The minister has been described in certain media circles as “born-again”.

It would not be out of place for some to question his current charm offensive, given his cataclysmic tenure that resulted in scores losing their livelihoods in the State media merely for their assumed political affiliations.

An all-encompassing media enquiry panel has been assembled to probe the information and media industry.

This has long been overdue. The sincerity of such moves by the minister and indeed the exclusive government is yet to be seen.

There is the dire need for the rest of the government and indeed the ruling party to walk the talk. Like I have said before in this column, belligerence never won any friends.

We pray that perhaps for once things have really changed for the better.

As we enter the New Year, we look at the one that has gone with a number of lessons.
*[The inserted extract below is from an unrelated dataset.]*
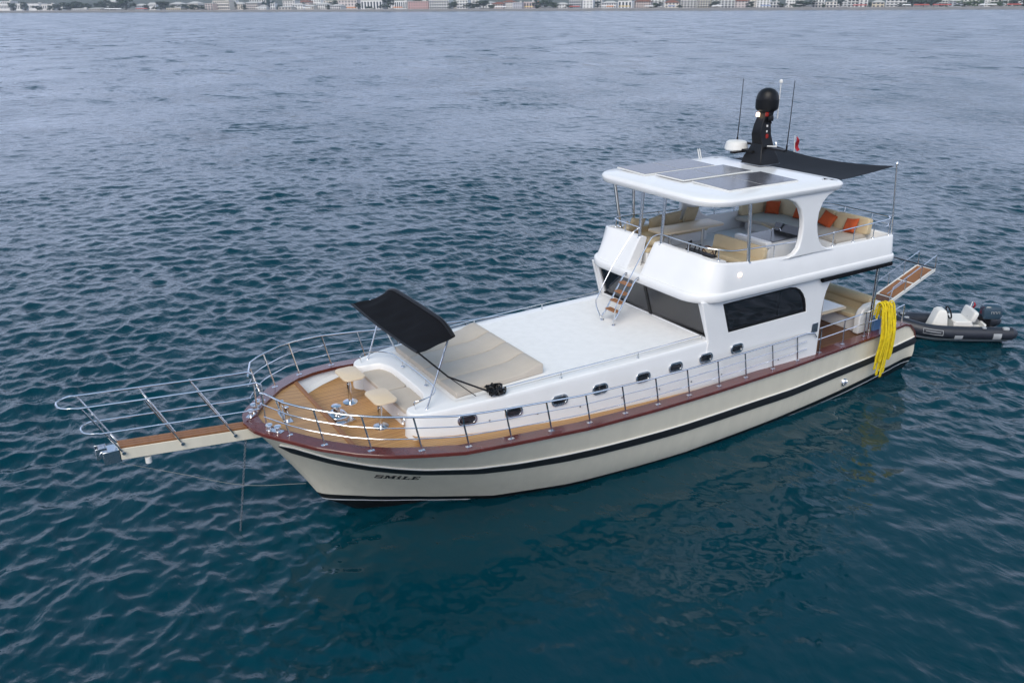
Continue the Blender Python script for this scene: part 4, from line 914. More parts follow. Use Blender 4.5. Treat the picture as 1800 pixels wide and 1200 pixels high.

Chief among them is the fact that there are things that we can change and those that we cannot.

Let us focus on those things that we can do to transform our situation particularly at an individual level.

They say that resolutions are made to be broken, but at least you should be able to map your way forward.

I mentioned in the past that we should not allow the environment outside to dictate the way in which you think and behave. Look at the bigger picture and then take the necessary small steps towards your dream.

My dream is to make a positive impact on society using the gifts and talents that God gave me. I wish you a happy and prosperous 2014.
Forget about 2013, because the past is a foreign country.